空棺の烏(阿部智里)満足度:☆☆☆★

空棺の烏 八咫烏シリーズ 4
本性は鳥だが普段は人間の姿で絢爛豪華な宮廷生活を送る「八咫烏」と、その中央の国・「山内」の世界を描いたファンタジーシリーズ4作目。
1作目で世継である若宮の后選びを巡る東西南北4つの宮家の姫君の暗闘を、2作目で北家の妾腹の次男坊・雪哉を主人公に若宮側の出来事を描いた後、3作目からは村人(八咫烏)を喰う大猿が登場した。また、優秀で人望もある兄が若宮に世継ぎを譲る理由が、若宮が八咫烏全体にとって必要な時期のみ生まれる“金烏”だからだった。つまり、大猿登場と若宮誕生は関係あるのだろうか?
本4作目では、雪哉があらためて「勁草院」(全寮制の山内衆養成機関)に送り込まれる。

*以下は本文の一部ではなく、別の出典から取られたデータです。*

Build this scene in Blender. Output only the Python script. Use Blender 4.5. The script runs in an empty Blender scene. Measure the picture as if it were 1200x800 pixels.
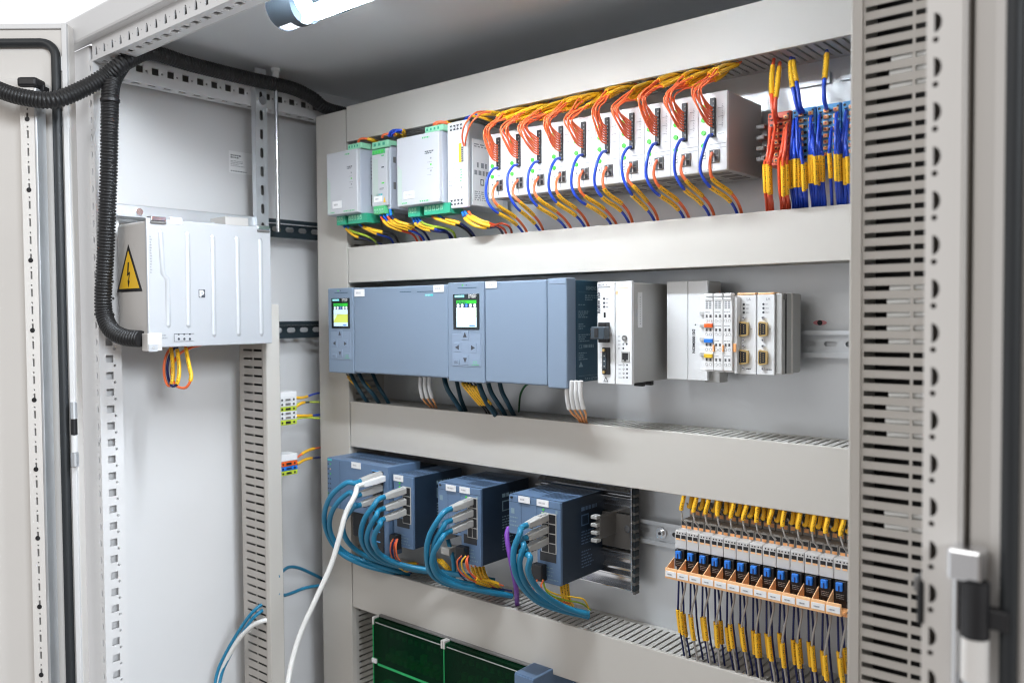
import bpy, bmesh, math, random
from mathutils import Vector, Matrix
from mathutils.geometry import tessellate_polygon
random.seed(7)
rnd = random.uniform
S = bpy.context.scene
C = S.collection
H0 = 1.5                                    # height of the lens above the floor (m)

# ------------------------------------------------------------------ camera
FPX = 991.83
YAW, PIT, ROL = -0.70006833, -0.0323977, -0.00697512
def cam_axes():
    f = Vector((math.sin(YAW)*math.cos(PIT), math.cos(YAW)*math.cos(PIT), math.sin(PIT)))
    r = f.cross(Vector((0, 0, 1))).normalized()
    u = r.cross(f)
    c, s = math.cos(ROL), math.sin(ROL)
    return c*r + s*u, -s*r + c*u, f
RT, UP, FW = cam_axes()
def ray(px, py):
    return RT*((px-600)/FPX) - UP*((py-400)/FPX) + FW
def at(px, py, Y):
    r = ray(px, py); return r*(Y/r.y)
def atx(px, py, X):
    r = ray(px, py); return r*(X/r.x)
def atz(px, py, Z):
    r = ray(px, py); return r*(Z/r.z)
cd = bpy.data.cameras.new('camera'); cam = bpy.data.objects.new('camera', cd); C.objects.link(cam)
m = Matrix((RT, UP, -FW)).transposed().to_4x4(); m.translation = (0, 0, H0); cam.matrix_world = m
cd.sensor_width = 36; cd.lens = FPX/1200*36; cd.clip_start = .02; cd.clip_end = 50
cd.dof.use_dof = True; cd.dof.focus_distance = 1.16; cd.dof.aperture_fstop = 5.4
S.camera = cam

# ------------------------------------------------------------------ materials
def lin(c):
    return tuple(((x/255)/12.92 if x/255 <= .04045 else ((x/255+.055)/1.055)**2.4) for x in c)
MATS = {}
def mat(name, rgb, rough=.5, metal=0., var=.06, vscale=25., bump=0., bscale=400., coat=0., emit=None, es=1., alpha=None, trans=0., spec=.5):
    m = bpy.data.materials.new(name); m.use_nodes = True
    nt = m.node_tree; b = nt.nodes['Principled BSDF']
    b.inputs['Roughness'].default_value = rough; b.inputs['Metallic'].default_value = metal
    b.inputs['Specular IOR Level'].default_value = spec
    b.inputs['Base Color'].default_value = (*rgb, 1)
    if coat: b.inputs['Coat Weight'].default_value = coat; b.inputs['Coat Roughness'].default_value = .15
    if trans: b.inputs['Transmission Weight'].default_value = trans
    if alpha is not None: b.inputs['Alpha'].default_value = alpha
    tc = nt.nodes.new('ShaderNodeTexCoord')
    if var:
        n = nt.nodes.new('ShaderNodeTexNoise'); n.inputs['Scale'].default_value = vscale; n.inputs['Detail'].default_value = 5
        nt.links.new(tc.outputs['Object'], n.inputs['Vector'])
        mx = nt.nodes.new('ShaderNodeMix'); mx.data_type = 'RGBA'
        mx.inputs[6].default_value = (*[c*(1-var) for c in rgb], 1); mx.inputs[7].default_value = (*[min(1, c*(1+var)) for c in rgb], 1)
        nt.links.new(n.outputs['Fac'], mx.inputs[0]); nt.links.new(mx.outputs[2], b.inputs['Base Color'])
        mr = nt.nodes.new('ShaderNodeMapRange'); mr.inputs[3].default_value = max(.03, rough-.08); mr.inputs[4].default_value = min(1, rough+.08)
        nt.links.new(n.outputs['Fac'], mr.inputs[0]); nt.links.new(mr.outputs[0], b.inputs['Roughness'])
    if bump:
        n2 = nt.nodes.new('ShaderNodeTexNoise'); n2.inputs['Scale'].default_value = bscale; n2.inputs['Detail'].default_value = 3
        nt.links.new(tc.outputs['Object'], n2.inputs['Vector'])
        bp = nt.nodes.new('ShaderNodeBump'); bp.inputs['Strength'].default_value = bump; bp.inputs['Distance'].default_value = .001
        nt.links.new(n2.outputs['Fac'], bp.inputs['Height']); nt.links.new(bp.outputs[0], b.inputs['Normal'])
    if emit:
        b.inputs['Emission Color'].default_value = (*emit, 1); b.inputs['Emission Strength'].default_value = es
    MATS[name] = m
    return m
mat('paint', (.72, .72, .725), .42, var=.045, vscale=5, bump=.12, bscale=900)
mat('paint_warm', (.70, .675, .645), .45, var=.03, vscale=9, bump=.12, bscale=900)
mat('roof_paint', (.66, .675, .69), .5, var=.03, vscale=9, bump=.05, bscale=900)
mat('duct', (.56, .535, .495), .48, var=.05, vscale=4.5, bump=.03, bscale=700)
mat('duct_shaded', (.45, .42, .385), .48, var=.03, vscale=14)  # same duct plastic, darkened and warmed so the colour carries the shade
mat('duct_body', (.50, .485, .455), .55, var=.03, vscale=14)
mat('duct_dark', (.20, .195, .185), .6)
mat('zinc', (.68, .71, .74), .36, .75, var=.12, vscale=18, bump=.06, bscale=120)
mat('plate_zinc', (.70, .725, .75), .33, .5, var=.12, vscale=6, bump=1., bscale=16)
mat('steel', (.75, .76, .78), .2, 1., var=.08)
mat('brass', (.75, .55, .25), .3, 1., var=.05)
mat('black', (.012, .012, .014), .45, var=.1)
mat('hose', (.009, .009, .010), .46, var=.1, vscale=60)
mat('rubber', (.018, .021, .024), .5)
mat('rail_black', (.03, .045, .055), .35, .3)
mat('box_metal', (.52, .535, .56), .4, .25, var=.025, vscale=6, bump=.04, bscale=500)
mat('box_side', (.56, .54, .52), .5, 0., var=.03)
mat('white', (.80, .80, .80), .4, var=.02)
mat('label', (.85, .85, .86), .5, var=.01)
mat('tag_print', (.50, .50, .52), .6, var=0)
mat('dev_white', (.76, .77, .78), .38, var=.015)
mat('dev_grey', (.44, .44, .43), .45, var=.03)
mat('tier', (.27, .25, .23), .5, var=.06)
mat('term_grey', (.62, .61, .60), .45, var=.03)
mat('dev_dark', (.16, .155, .15), .45, var=.04)
mat('quint', (.56, .57, .60), .4, .1, var=.02)
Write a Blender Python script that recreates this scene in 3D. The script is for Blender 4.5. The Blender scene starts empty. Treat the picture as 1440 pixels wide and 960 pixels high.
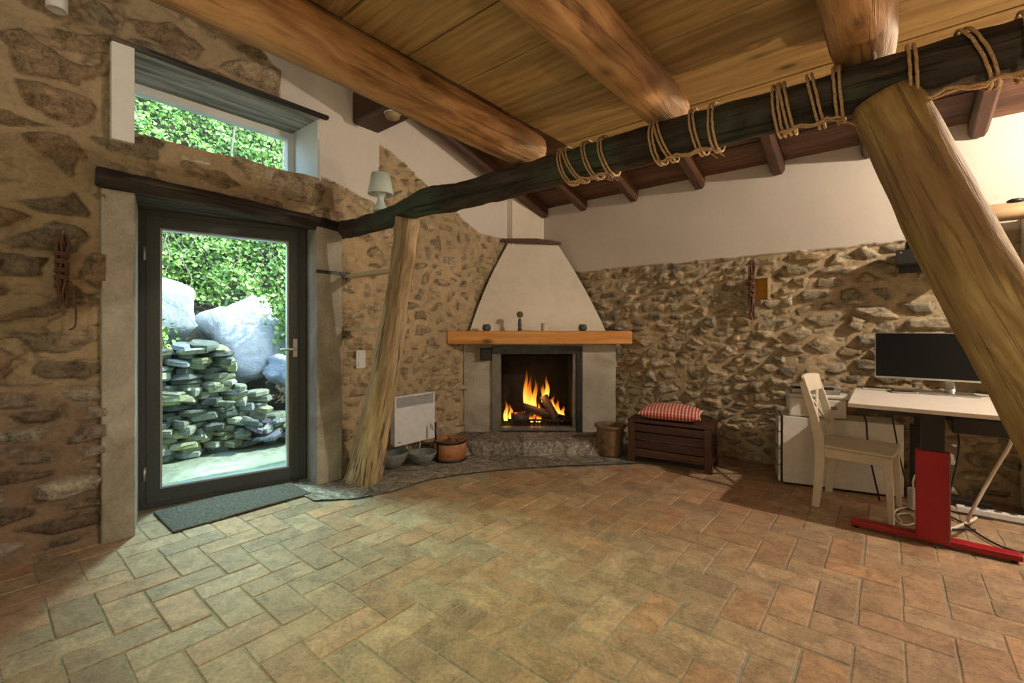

同室になったのは、田舎育ちの偉丈夫・茂丸、武術の天才・千早、西家の御曹司で優等生の明留。そこに、若宮の兄・長束の即位に固執する南家出身の上級生達が絡む・・・。
シリーズ全体のディテールを固める巻だと思うが、きっと今後の大猿との対戦で、本作の勁草院の同期達が活躍するんだろう。楽しみだ。